I took ballet lessons for several years as a child, though in those days there was only the one Nutcracker, put on by the city's professional company. I was never good enough even to be a party guest in that production. My most vivid memory is the drive home from a recital during which my mother said, "I think you would look more graceful if you pointed your toes."

We went to see the Nutcracker every year, though, my sisters and I in velvet dresses and patent-leather shoes. In fact we had subscriptions to the entire season. To me Balanchine seemed like Bach: beautiful in an orderly, mathematical way, but containing more emotion than a lot of people acknowledge.

As an adult, I read memoirs by some of his ballerinas and the demands he put on them rubbed some of the shine off my view of him.

Reading about the personal lives of people one admires is, alas, all too often a huge letdown like that. I tend to avoid it. I picked up a book about Dylan in a bookstore one day and read an incident that made him seem pretty despicable--according to this, he hired the daughter of a friend to run a coffee shop for him and then fired her after spending a while yelling at her about what an idiot she was. If that had been my daughter, I would certainly have despised him from that moment on. This wasn't something from his young and crazy days, either, it was relatively recent.

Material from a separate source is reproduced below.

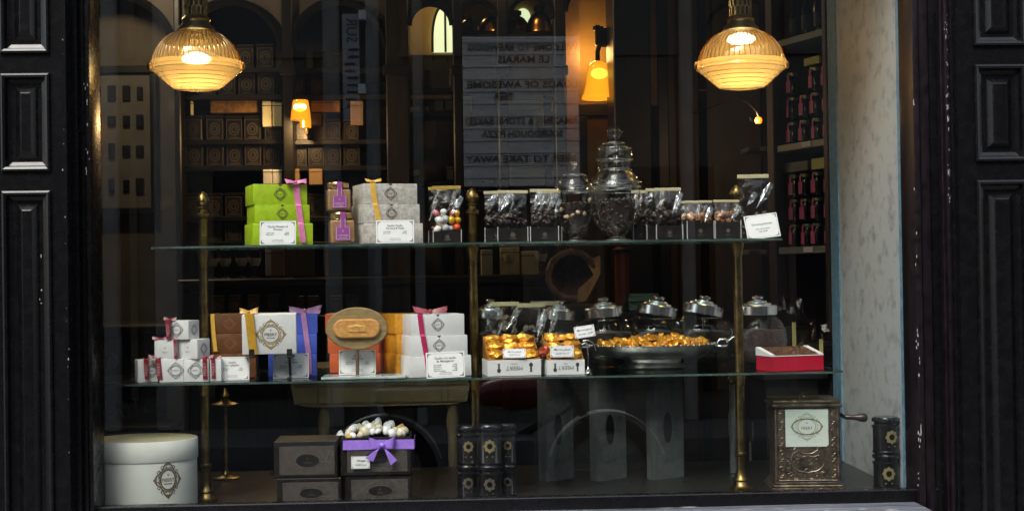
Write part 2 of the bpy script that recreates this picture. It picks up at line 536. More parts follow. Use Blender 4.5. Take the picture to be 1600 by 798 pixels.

I suspect ballerinas generally have a very hard life. Sort of like models--they probably get treated somewhat like domestic animals, unless they're absolute superstars.

How is a ballet preserved? I mean, what did Balanchine write down so other people would know what to do after he was gone? Is there a notation system of some kind?

There's a picture here of choreographic notation.


Well, duh.

Very interesting. And that leads to this.

Well, when I have dinner with my choreographer-sister this evening, I will ask her how she does it.


I figured there had to be something--the way people talk about so-and-so's Swan Lake, etc., made it sound like there was something much more precise than just a general impression.

I talked with my sister about this last night and she said that very few people use that notation. The classical ballets are like oral tradition. They are handed down from one generation of dancers to the next. She said that if you were going to perform a Balanchine ballet (and few companies are allowed to do it), that you would learn from someone who learned from Balanchine.

As for newer ballets, the choreographer just teaches the dance to the company and then, of course, everything is on film now.


Very interesting. I cannot imagine being able to remember something like that in even a tenth of the detail needed to re-create it.

So, did you watch it?


Not yet. I hope I recorded it--I haven't checked.